FUNNY YOU SHOULD MENTION. Librarians are pretty fuckin' mad about it.
posted by clavicle at 5:46 AM on October 16, 2014


On a guess, I used Facebook search to show me people who live in New York and work as a driver. It's pretty easy to filter that down to taxi drivers. There are thousands of public profiles that match. How many could be correlated to this data? Probably quite a few.
posted by Nothing at 5:48 AM on October 16, 2014


My puzzlement: what does this all mean for the "open data" movement? You can anonymize data. But you can't prevent inferences of identity so easily in an age of popularized machine learning. If data are so scrubbed that inferences become unlikely, then it is likely that the data no longer derive useful information.
posted by 3.2.3 at 6:20 AM on October 16, 2014


"It's OK, we're only collecting data in the aggregate."
posted by stupidsexyFlanders at 6:38 AM on October 16, 2014


Taxis, Rainbows and Stars

Isn't that what Jimi called his band at Woodstock?
 
posted by Herodios at 7:41 AM on October 16, 2014


3.2.3: My puzzlement: what does this all mean for the "open data" movement? You can anonymize data. But you can't prevent inferences of identity so easily in an age of popularized machine learning. If data are so scrubbed that inferences become unlikely, then it is likely that the data no longer derive useful information.

This is addressed in the "that the dataset can be used to track individuals as well as taxis." link. It is possible to add noise to the data in such a way that specific queries are properly scrubbed, but the aggregate data stays meaningful.
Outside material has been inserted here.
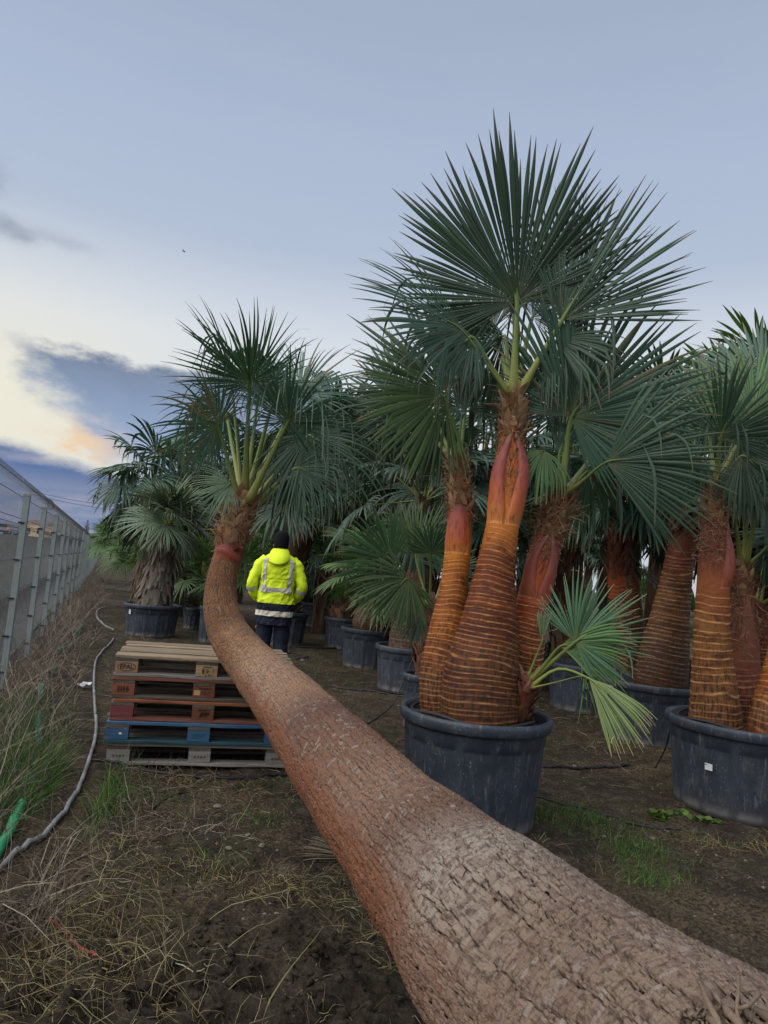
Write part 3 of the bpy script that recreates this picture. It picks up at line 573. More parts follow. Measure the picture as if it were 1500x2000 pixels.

That said, that sort of scrubbing is another level entirely from the more basic type of "md5 the medallion number" scrubbing that the TLC still managed to screw up. And given what little I know about cryptography, small, easily-overlooked variables can make your seemingly impenetrable and robust system trivially easy to circumvent, so even if "Differential Privacy" is sound, it may be exceedingly easy to screw up.
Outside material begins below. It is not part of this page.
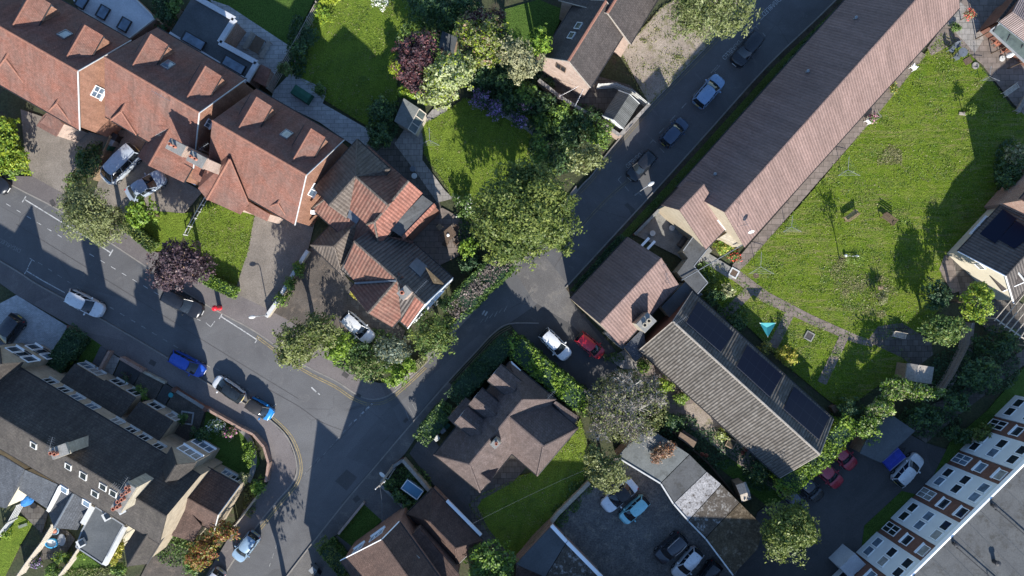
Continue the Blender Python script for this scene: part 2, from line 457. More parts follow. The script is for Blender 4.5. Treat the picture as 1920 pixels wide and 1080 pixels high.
    M['slate_dark'] = m_tile('slate_dark', (0.085, 0.085, 0.09), (0.12, 0.118, 0.12), 0.3, 0.22, (0.06, 0.06, 0.06), 0.4)
    M['felt'] = m_ground('felt', (0.0650, 0.0675, 0.0700), (0.0925, 0.0950, 0.0950), 0.5, 7, 0.2, 0.2, (0.0550, 0.0550, 0.0525))
    M['felt_dark'] = m_ground('felt_dark', (0.06, 0.066, 0.07), (0.09, 0.096, 0.1), 0.4, 7, 0.2, 0.2)
    M['felt_light'] = m_ground('felt_light', (0.1073, 0.1142, 0.1107), (0.1416, 0.1501, 0.1439), 0.5, 7, 0.2, 0.2, (0.0858, 0.0896, 0.0841))
    M['lichen'] = m_ground('lichen', (0.20, 0.195, 0.195), (0.34, 0.33, 0.325), 1.2, 7, 0.4, 0.5, (0.06, 0.05, 0.042))
    M['moss_roof'] = m_ground('moss_roof', (0.05, 0.042, 0.034), (0.085, 0.072, 0.058), 0.9, 6, 0.7, 0.5, (0.26, 0.25, 0.235))
    M['moss_roof2'] = m_ground('moss_roof2', (0.05, 0.038, 0.024), (0.08, 0.06, 0.036), 0.9, 6, 0.7, 0.5, (0.15, 0.12, 0.085))
    M['lead'] = m_plain('lead', (0.10, 0.115, 0.135), 0.5, 0.5, 0.2, 3)
    # walls
    M['brick_red'] = m_brick('brick_red', (0.1984, 0.0945, 0.0638), (0.2604, 0.1330, 0.0900))
    M['brick_brown'] = m_brick('brick_brown', (0.13, 0.052, 0.036), (0.175, 0.075, 0.05), (0.12, 0.09, 0.075))
    M['brick_pink'] = m_brick('brick_pink', (0.2852, 0.1890, 0.1500), (0.3348, 0.2380, 0.1950))
    M['brick_buff'] = m_brick('brick_buff', (0.29, 0.235, 0.165), (0.36, 0.295, 0.21), (0.27, 0.24, 0.2), 0.3, 0.1)
    M['tile_hung'] = m_tile('tile_hung', (0.2728, 0.1400, 0.0938), (0.3224, 0.1785, 0.1237), 0.17, 0.11, (0.2232, 0.1190, 0.0825), 0.3)
    M['stone'] = m_brick('stone', (0.3120, 0.2720, 0.2050), (0.4056, 0.3600, 0.2788), (0.2652, 0.2400, 0.1968), 0.4, 0.2, 0.015)
    M['render'] = m_plain('render', (0.4836, 0.4400, 0.3444), 0.9, 0.2, 0.1, 1.2)
    M['render_white'] = m_plain('render_white', (0.5616, 0.5760, 0.5740), 0.85, 0.2, 0.06, 1.2)
    M['render_tan'] = m_plain('render_tan', (0.34, 0.29, 0.215), 0.9, 0.2, 0.14, 2)
    M['white'] = m_plain('white_upvc', (0.80, 0.80, 0.80), 0.4, 0.4, 0.03, 1)
    M['white_dirty'] = m_plain('white_dirty', (0.4524, 0.4560, 0.4428), 0.7, 0.3, 0.15, 3)
    M['black'] = m_plain('black_plastic', (0.02, 0.02, 0.022), 0.5, 0.4, 0.2, 3)
    M['grey'] = m_plain('grey_paint', (0.22, 0.23, 0.24), 0.5, 0.4, 0.1, 3)
    M['pale_grey'] = m_plain('pale_grey', (0.48, 0.48, 0.46), 0.6, 0.3, 0.12, 3)
    M['glass'] = m_glass('glass')
    M['glass_sky'] = m_glass('glass_sky', (0.10, 0.14, 0.19), 0.1)
    M['glass_green'] = m_glass('glass_green', (0.06, 0.075, 0.065), 0.15)
    M['solar'] = NT('solar', 0.3, 0.12).base((0.0035, 0.006, 0.02, 1))
    M['solar_edge'] = m_plain('solar_edge', (0.035, 0.04, 0.055), 0.4, 0.2, 0.1, 3)
    M['pot'] = m_plain('terracotta', (0.33, 0.13, 0.085), 0.8, 0.25, 0.25, 4)
    M['wood'] = m_plain('wood', (0.26, 0.19, 0.125), 0.85, 0.2, 0.25, 5)
    M['wood_grey'] = m_plain('wood_grey', (0.27, 0.24, 0.205), 0.9, 0.2, 0.25, 5)
    M['wood_dark'] = m_plain('wood_dark', (0.10, 0.07, 0.05), 0.85, 0.2, 0.25, 5)
    M['wood_pale'] = m_plain('wood_pale', (0.4368, 0.3840, 0.3116), 0.85, 0.2, 0.2, 4)
    M['metal'] = m_plain('metal', (0.42, 0.43, 0.44), 0.35, 0.5, 0.1, 4, 0.7)
    M['bark'] = m_plain('bark', (0.10, 0.078, 0.055), 0.95, 0.1, 0.3, 8)
    M['twig'] = m_plain('twig', (0.38, 0.355, 0.31), 0.95, 0.1, 0.2, 6)
    M['red'] = m_paint('red_gloss', (0.55, 0.012, 0.02))
    M['line_white'] = m_ground('line_white', (0.27, 0.27, 0.265), (0.45, 0.45, 0.44), 1.5, 14, 0.1, 0.3, (0.15, 0.15, 0.15))
    M['membrane'] = m_ground('membrane', (0.36, 0.37, 0.39), (0.46, 0.47, 0.49), 0.5, 7, 0.2, 0.15)
    M['line_faint'] = m_ground('line_faint', (0.13, 0.13, 0.127), (0.26, 0.26, 0.25), 1.5, 14, 0.1, 0.3, (0.095, 0.09, 0.09))
    M['line_yellow'] = m_ground('line_yellow', (0.20, 0.16, 0.08), (0.32, 0.25, 0.125), 1.0, 14, 0.1, 0.35, (0.12, 0.105, 0.085))
    M['line_yfaint'] = m_ground('line_yfaint', (0.12, 0.105, 0.07), (0.19, 0.16, 0.10), 1.0, 14, 0.1, 0.3, (0.09, 0.085, 0.08))
    M['iron'] = m_plain('iron', (0.05, 0.045, 0.042), 0.6, 0.4, 0.25, 6)
    M['cloth_blue'] = m_plain('cloth_blue', (0.035, 0.16, 0.42), 0.8, 0.2, 0.12, 2)
    M['teal'] = m_plain('teal_cloth', (0.03, 0.22, 0.24), 0.7, 0.3, 0.12, 2)
    M['green_cover'] = m_plain('green_cover', (0.02, 0.085, 0.055), 0.7, 0.3, 0.15, 2)
    M['yellow'] = m_plain('yellow', (0.70, 0.50, 0.03), 0.7, 0.3, 0.15, 2)
    M['water'] = m_plain('pool_water', (0.10, 0.24, 0.36), 0.15, 0.5, 0.12, 2)
    # leaves: dark, mid, light
    L = lambda n, a, b, c, tr=0.22: M.__setitem__(n, m_leaf('leaf_' + n, a, b, c, tr))
    L('l_oak', (0.039, 0.068, 0.013), (0.094, 0.129, 0.024), (0.188, 0.216, 0.048))
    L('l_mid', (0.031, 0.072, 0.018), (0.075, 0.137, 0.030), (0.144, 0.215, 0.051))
    L('l_bright', (0.050, 0.098, 0.010), (0.121, 0.213, 0.023), (0.242, 0.333, 0.039))
    L('l_lime', (0.09, 0.13, 0.008), (0.19, 0.25, 0.016), (0.30, 0.34, 0.03))
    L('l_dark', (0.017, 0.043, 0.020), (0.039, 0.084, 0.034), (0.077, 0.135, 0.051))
    L('l_olive', (0.063, 0.074, 0.023), (0.127, 0.144, 0.044), (0.230, 0.246, 0.098))
    L('l_willow', (0.066, 0.078, 0.025), (0.143, 0.167, 0.057), (0.259, 0.276, 0.127))
    L('l_pale', (0.13, 0.16, 0.05), (0.26, 0.30, 0.12), (0.44, 0.46, 0.26))
    L('l_sage', (0.12, 0.125, 0.06), (0.22, 0.22, 0.11), (0.36, 0.34, 0.20))
    L('l_purple', (0.017, 0.011, 0.015), (0.047, 0.029, 0.036), (0.111, 0.068, 0.076), 0.12)
    L('l_maroon', (0.03, 0.010, 0.014), (0.075, 0.026, 0.030), (0.17, 0.07, 0.065), 0.12)
    L('l_red', (0.14, 0.03, 0.014), (0.24, 0.08, 0.03), (0.28, 0.17, 0.05))
    L('l_brown', (0.10, 0.055, 0.035), (0.20, 0.12, 0.075), (0.32, 0.22, 0.15), 0.1)
    L('l_blue', (0.035, 0.06, 0.045), (0.085, 0.12, 0.09), (0.19, 0.23, 0.18))
    L('l_straw', (0.10, 0.105, 0.03), (0.16, 0.155, 0.055), (0.25, 0.235, 0.11), 0.1)
    L('l_blade', (0.055, 0.105, 0.010), (0.105, 0.16, 0.016), (0.16, 0.22, 0.03), 0.15)
    L('l_grey', (0.086, 0.069, 0.059), (0.158, 0.129, 0.112), (0.245, 0.198, 0.182), 0.08)
    L('l_yellow', (0.16, 0.14, 0.015), (0.32, 0.28, 0.04), (0.50, 0.44, 0.10))
    L('f_white', (0.5, 0.5, 0.45), (0.7, 0.7, 0.66), (0.85, 0.85, 0.8))
    L('f_purple', (0.16, 0.08, 0.25), (0.28, 0.17, 0.42), (0.45, 0.33, 0.58))
    L('f_pink', (0.4, 0.08, 0.2), (0.55, 0.2, 0.35), (0.7, 0.4, 0.5))
    L('f_red', (0.5, 0.02, 0.02), (0.65, 0.06, 0.05), (0.75, 0.2, 0.15))
build_materials()
# ================================================================ ground, roads, paths, lawns
def pts(s, z=0.0): return [W(a, b, z) for a, b in s]
def smooth_line(P, n=4):
    P = [Vector((p[0], p[1])) for p in P]; out = []
    for i in range(len(P) - 1):
        a, b, c, d = P[max(0, i - 1)], P[i], P[i + 1], P[min(len(P) - 1, i + 2)]
        for k in range(n):
            t = k / n
            out.append(0.5 * ((2 * b) + (c - a) * t + (2 * a - 5 * b + 4 * c - d) * t * t + (3 * b - a - 3 * c + d) * t ** 3))
    out.append(P[-1]); return [(p.x, p.y) for p in out]
def slab(name, P, z, mat, z0=None):
    """a ground patch with its own thickness, traced on the ground"""
    q = [(p.x, p.y) for p in pts(P)]
    mb = MB()
    # ear-clipped top so that concave outlines stay clean
    n = len(q)
    a = sum(q[i][0] * q[(i + 1) % n][1] - q[(i + 1) % n][0] * q[i][1] for i in range(n))
    if a < 0: q = q[::-1]
    from mathutils.geometry import tessellate_polygon
    tri = tessellate_polygon([[Vector((x, y, 0)) for x, y in q]])
    zb = (z - 0.09) if z0 is None else z0
    V = [(x, y, z) for x, y in q] + [(x, y, zb) for x, y in q]
    F = []
    for t in tri:
        A, B, C = [Vector(q[i]) for i in t]
        F.append(list(t) if (B - A).cross(C - A) > 0 else list(t)[::-1])
    F += [[(i + 1) % n, i, n + i, n + (i + 1) % n] for i in range(n)]
    mb.add(V, F)
    o = mb.build(name, mat); kind(o, 'structure'); return o
def strip(mb, P, wd, z, close=False):
    q = [Vector((p.x, p.y)) for p in pts(P)]; n = len(q); L = []; R = []
    for i in range(n):
        d = (q[min(i + 1, n - 1)] - q[max(i - 1, 0)]).normalized(); nn = Vector((-d.y, d.x)) * wd / 2
        L.append(q[i] + nn); R.append(q[i] - nn)
    for i in range(n - 1):
        mb.poly([(R[i].x, R[i].y, z), (R[i + 1].x, R[i + 1].y, z), (L[i + 1].x, L[i + 1].y, z), (L[i].x, L[i].y, z)])
def dashes(mb, a, b, on, off, wd, z):
    A = W(*a); B = W(*b); L = (B - A).length; d = (B - A) / L; nn = Vector((-d.y, d.x, 0)) * wd / 2; s = 0.0
    while s < L:
        p = A + d * s; q = A + d * min(L, s + on)
        mb.poly([(v.x, v.y, z) for v in (p - nn, q - nn, q + nn, p + nn)]); s += on + off
def kerb(P, wd=0.14, z1=0.125, name="kerb", mat='kerb'):
    P = smooth_line(P, 4)
    q = [Vector((p.x, p.y)) for p in pts(P)]; mb = MB(); n = len(q); L = []; R = []
    for i in range(n):
        d = (q[min(i + 1, n - 1)] - q[max(i - 1, 0)]).normalized(); nn = Vector((-d.y, d.x)) * wd / 2
        L.append(q[i] + nn); R.append(q[i] - nn)
    V = [(p.x, p.y, z1) for p in L] + [(p.x, p.y, z1) for p in R] + [(p.x, p.y, -0.02) for p in L] + [(p.x, p.y, -0.02) for p in R]
    F = []
    for i in range(n - 1):
        F += [[n + i, n + i + 1, i + 1, i], [i, i + 1, 2 * n + i + 1, 2 * n + i], [n + i + 1, n + i, 3 * n + i, 3 * n + i + 1]]
    F += [[0, 2 * n, 3 * n, n], [n - 1, 2 * n - 1, 4 * n - 1, 3 * n - 1]]
    mb.add(V, F); o = mb.build(name, MT[mat]); kind(o, 'structure'); return o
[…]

So obviously while it's probably possible to create open datasets that are anonymous but also worth working with, it seems unlikely that many organizations will produce them. We will continue to see organizations either keeping this data private based on these concerns, or making them public-but-poorly-anonymized.
posted by grandsham at 8:16 AM on October 16, 2014 [2 favorites]


Isn't that what Jimi called his band at Woodstock?


No, you're thinking of the short-lived 70's supergroup featuring Joni Mitchell, Ritchie Blackmore, and Alex Chilton.